The Average Treatment Effect (ATE) and the Average Treatment Effect on Treated (ATT) are commonly defined across the different groups of individuals. In addition, ATE and ATT are often different because they might measure outcomes ($Y$) that are not affected from the treatment $D$ in the same manner.
First, some additional notation:
- $Y^0$: population-level random variable for outcome $Y$ in control state.
- $Y^1$: population-level random variable for outcome $Y$ in treatment state.
- $\delta$: individual-level causal effect of the treatment.
- $\pi$: proportion of population that takes treatment.
Given the above, the ATT is defined as: $\mathrm{E}[\delta|D=1]$ ie. what is the expected causal effect of the treatment for individuals in the treatment group. This can be decomposed more meaningfully as:
\begin{align}
\mathrm{E}[\delta|D=1] = & \mathrm{E}[Y^1 - Y^0|D=1] \\ & \mathrm{E}[Y^1|D=1] - \mathrm{E}[Y^0|D=1]
\end{align}
(Notice that $\mathrm{E}[Y^0|D=1]$ is unobserved so it refers to a counterfactual variable which is not realised in our observed sample.)
Similarly the ATE is defined as: $\mathrm{E}[\delta]$, ie. what is the expected causal effect of the treatment across all individuals in the population. Again we can decompose this more meaningfully as:
\begin{align}
\mathrm{E}[\delta] =& \{ \pi \mathrm{E}[Y^1|D=1] + (1-\pi) \mathrm{E}[Y^1|D=0] \} \\ -& \{ \pi \mathrm{E}[Y^0|D=1] + (1-\pi) \mathrm{E}[Y^0|D=0] \}
\end{align}
As you see the ATT and the more general ATE are referring by definition to different portions of the population of interest. More importantly, in the ideal scenario of a randomised control trial (RCT) ATE equals ATT because we assume that:
- $\mathrm{E}[Y^0|D=1] = \mathrm{E}[Y^0|D=0]$ and
- $\mathrm{E}[Y^1|D=1] = \mathrm{E}[Y^1|D=0]$,
ie. we have believe respectively that:
- the baseline of the treatment group equals the baseline of the control group (layman terms: people in the treatment group would do as bad as the control group if they were not treated) and
- the treatment effect on the treated group equals the treatment effect on the control group (layman terms: people in the control group would do as good as the treatment group if they were treated).

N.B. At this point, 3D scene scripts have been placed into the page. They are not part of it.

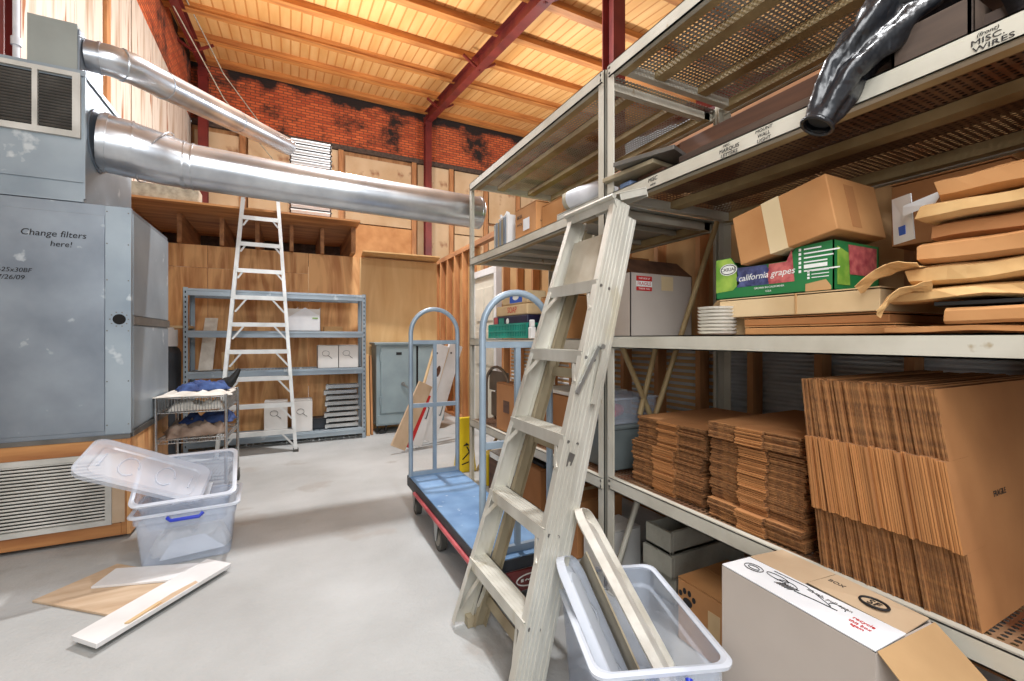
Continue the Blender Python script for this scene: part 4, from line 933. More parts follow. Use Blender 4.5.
for k in range(n):
    top = k >= 26
    dy = random.uniform(-.007, .007)
    lab = 'flattened brown carton within the middle stack, beside the upright pack' if not top else 'flattened carton in the shifted bundle on top of the middle stack'
    if k == n-1: lab = 'topmost flattened carton of the middle stack, overhanging to the left'
    if not top: flat_box(z, .945+dy, 1.345+dy, 1.64 if k > 5 else 1.62, 2.25, .0128, k, lab, 'flattened cartons in the middle stack', random.uniform(-.015, .015))
    else: flat_box(z, .955+dy, 1.335+dy*.4, 1.615, 2.25, .0125, k, lab, 'flattened cartons in the middle stack', .02)
    z += .0132
# upright pack of larger flattened cartons
def upright(yb, th, lean_, k, label, x0, x1, h, zb_, twist):
    m = MB(); zs = [(0, .31, .002), (.3105, .69, -.016), (.6905, 1.0, 0.0)]; gap = th*.14
    for (a, b, dx) in zs:
        e = 2 if dx < -.01 else 1
        for q in (0, 1):
            off = random.uniform(-.003, .003); ya = yb+q*th*.5
            m.box((x0+dx+off, ya+(gap/2 if q else 0), zb_+a*h), (x0+.12, ya+th*.5-(gap/2 if not q else th*.04), zb_+b*h), mis=[1, 1, 0, 0, 0, e])
    m.box((x0+.12, yb, zb_), (x1, yb+th*.96, zb_+h), mis=[1, 1, 0, 0, 0, 1])
    for p in m.v:
        dz = p.z-zb_; p.y += lean_*dz
    M = Matrix.Translation((x0, yb, 0)) @ Matrix.Rotation(twist, 4, 'Z') @ Matrix.Translation((-x0, -yb, 0)); m.v = [M @ p for p in m.v]
    o = m.build('flattened_carton', ['card', 'card_edge', 'card_fold'], org=(x0+.4, yb, zb_))
    return tag(o, label, 'cardboard', 'upright flattened cartons on the lower rack shelf')
n = 33
zb = shelf_z(.6)+.003
for k in range(n):
    f = k/(n-1); yb = .862-.0117*k-(.006 if k > 2 else 0)
    ln = .10+.05*min(1, k/6)
    lab = 'upright flattened carton within the tall pack leaning on the lower rack shelf'
    if k == 0: lab = 'leftmost upright flattened carton of the tall pack, standing nearly straight'
    if k == n-1: lab = 'front upright flattened carton of the tall pack, its whole broad face showing'
    o = upright(yb, .0113, ln, k, lab, 1.60+random.uniform(-.006, .006), 2.42, .625+random.uniform(-.004, .004), zb, random.uniform(-.008, .008))
    last = o
text('lettering', 'FRAGILE', (1.87, last.location.y-.0012+.15*.31, zb+.31), (1, 0, 0), (0, .15, 1), .024, 'ink', last)

# ================================================================== MID SHELF, FRONT RACK
ZM = 1.412
t = thing('fragile_carton', 'big grey carton with a red FRAGILE label and raised brown flaps', 'box', (2.1, 2.25, 1.395))
a, b = (1.85, 2.09, 1.397), (2.37, 2.48, 1.80)
m = MB(); m.box(a, (b[0], a[1]+.005, b[2])); m.box((a[0], b[1]-.005, a[2]), b); m.box(a, (a[0]+.005, b[1], b[2])); m.box((b[0]-.005, a[1], a[2]), b); m.box(a, (b[0], b[1], a[2]+.005)); m.build('body', 'card_grey', t)
m = MB(); m.poly([(1.85, 2.09, 1.80), (2.37, 2.09, 1.80), (2.35, 2.2, 1.90), (1.87, 2.2, 1.90)], .005, (0, 0, 1)); m.build('flap', 'brown_wood', t)
m = MB(); m.box((1.86, 2.47, 1.80), (2.36, 2.475, 1.98)); m.build('flap', 'card', t)
m = MB(); m.box((1.895, 2.087, 1.752), (2.02, 2.0895, 1.782)); m.build('label', 'red', t)
m = MB(); m.box((1.895, 2.087, 1.717), (2.02, 2.0895, 1.751)); m.build('label', 'white_ink', t)
m = MB(); m.box((1.895, 2.087, 1.692), (2.02, 2.0895, 1.716)); m.build('label', 'red', t)
text('lettering', 'FRAGILE', (1.957, 2.0865, 1.734), (1, 0, 0), (0, 0, 1), .03, 'red', t)
text('lettering', 'THIS SIDE UP', (1.957, 2.0865, 1.767), (1, 0, 0), (0, 0, 1), .016, 'white_ink', t)
text('lettering', 'THANK YOU', (1.957, 2.0865, 1.704), (1, 0, 0), (0, 0, 1), .016, 'white_ink', t)
MB().box((2.1, 2.0875, 1.70), (2.2, 2.0895, 1.79)).build('tape', 'tape', t)
t = carton('brown_carton', 'plain brown carton on the middle shelf seen between the front ladder rails', (1.66, 2.52, 1.397), (2.1, 2.84, 1.70), 'card_orange', tape=.05)
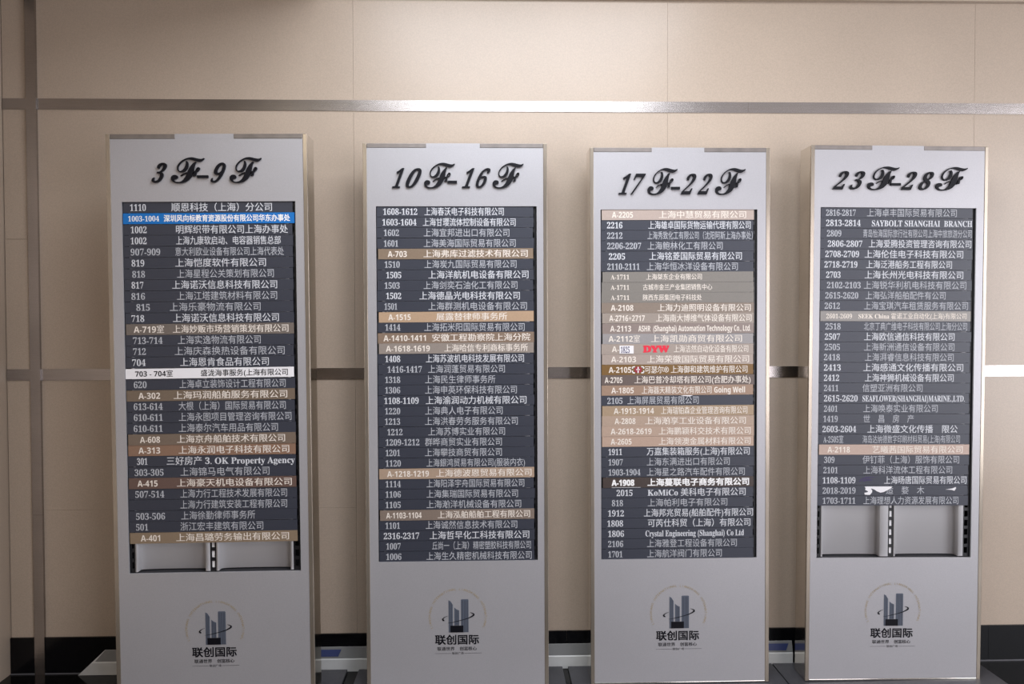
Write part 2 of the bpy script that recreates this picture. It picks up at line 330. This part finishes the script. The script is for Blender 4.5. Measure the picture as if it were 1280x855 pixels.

These are very strong assumptions which are commonly violated in observational studies and therefore the ATT and the ATE are not expected to be equal. (Notice that if only the baselines are equal, you can still get an ATT through simple differences: $\mathrm{E}[Y^1|D=1] - \mathrm{E}[Y^0|D=0]$.)
Especially in the cases where the individuals self-select to enter the treatment group or not (eg. an e-shop providing cash bonus where a customer can redeem a bonus coupon for $X$ amount given she shops items worth at least $Y$ amount) the baselines as well as the treatment effects can be different (eg. repeat buyers are more likely to redeem such a bonus, low-value customers might find the threshold $Y$ unrealistically high or high-value customers might be indifferent to the bonus amount $X$ - this also relates to SUTVA). In scenarios like this even talking about ATE is probably ill-defined (eg. it is unrealistic to expect that all the customers of an e-shop will ever shop items worth $Y$).
ATT being unequal to ATE is not unexpected. If ATT is smaller or greater than ATE is application specific. The inequality of the two suggests that the treatment assignment mechanism was potentially not random.
In general, in an observational study because the above-mentioned assumptions do not generally hold, we either partition our sample accordingly or we control for difference through "regression-like" techniques.
For a more detailed but easy to follow exposition of the matter I recommend looking into Morgan & Winship's Counterfactuals and Causal Inference.